Today, at a cafe in a big department store, a tiny boy was crying and having a fit as his grandmother was trying to watch him while the mother got their meals. But the grandmother gave up and took him to his mother, so when the mother got to the table with all their meals stacked on one tray in one hand and the boy in the other arm, she set down the tray and roughly plunked him into his seat. He was at the edge of crying all over again. I looked him straight in the eyes and smiled my biggest goofiest smile. He smiled back. His mother noticed and I smiled at her. She said "Oh, aren't you a pretty boy!" and went from angry and frustrated to delighted in her beautiful son again.

It's a small gift I can give to remind tired and cranky parents what a joy their kids are and it takes some of the sting out of how grown up and independent my own boys are.
Yes, I miss them as they move on to their own lives, but it's what we have them for: To enjoy and shape and send out into the world to make their own ways.

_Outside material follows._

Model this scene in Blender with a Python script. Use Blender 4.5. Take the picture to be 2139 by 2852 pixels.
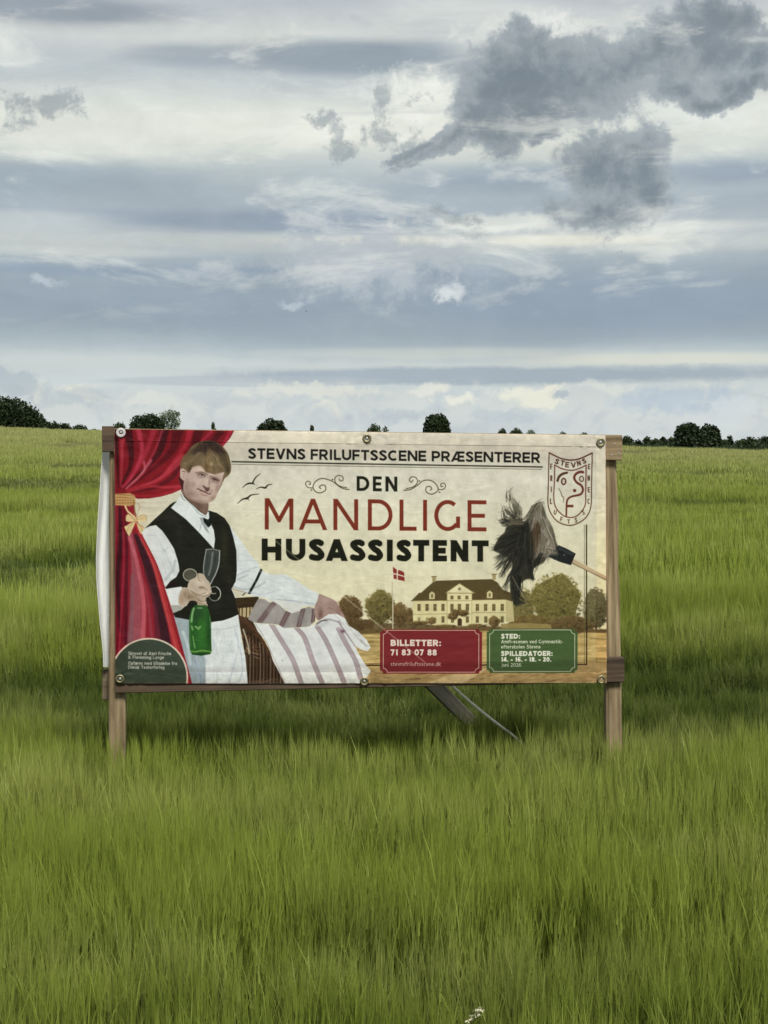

My success at raising them to be competent and confident was due to involvement that makes it all the more bittersweet for the connections we share.

If you are a parent of young kids now, take a deep breath and reach for the joy: Appreciate them as much as you can every moment of every day because the DO grow up so so fast.

If you are a parent whose kids have grown up and moved on, take the time to share a smile with somebody else's kids and to remind them to enjoy their beautiful children who will grow up oh so much too fast too!

Wednesday, April 7, 2010


Yes, I know: Resolutions are usually made at the beginning of the New Year, around the first of January. But as a person subject to Seasonal Affective Depression Disorder (S.A.D.D.) who is prone to deep dark moods in winter and also subject to Attention Deficit Hyperactivity Disorder (A.D.H.D.) who tends to go overboard with enthusiasm for things and then abandon them with equal fervor, January just seems like a bad time for introspection and goal setting. The introspection is apt to be overly critical and dark, due to my moodiness from lack of sunshine. And I am apt to go gung-ho off into some therefore misguided self-improvement plan then abandon it in despair and misery when it does not yield immediate and abundant results. Instead, winter for me, post-holidays, is mainly a matter of 'getting through'. Getting up and getting showered and dressed each day can be hurdle enough and seeing some people and doing some things are added bonuses. Just get by.
The turning point for me is spring break. Having kids who, to my thinking, must be entertained in grand manner during their holiday from school forces me to focus on planning a trip and executing the steps to get us there. Once on our trip, there is time during each day of touristy touring and quiet nature appreciation to objectively think and assess and analyze and ponder what has been going on and where improvements could be made. And then, on return, when the days are longer and the weather more mild and the flowers blooming on the trees and the ground, I can make my list of what I want to do and accomplish and change and improve. The list will be made on the optimism of spring rather than the gloom of winter and I can immediately begin to put my plans in action and expect a measure of success. The list is make, the process begins. Happy New Year!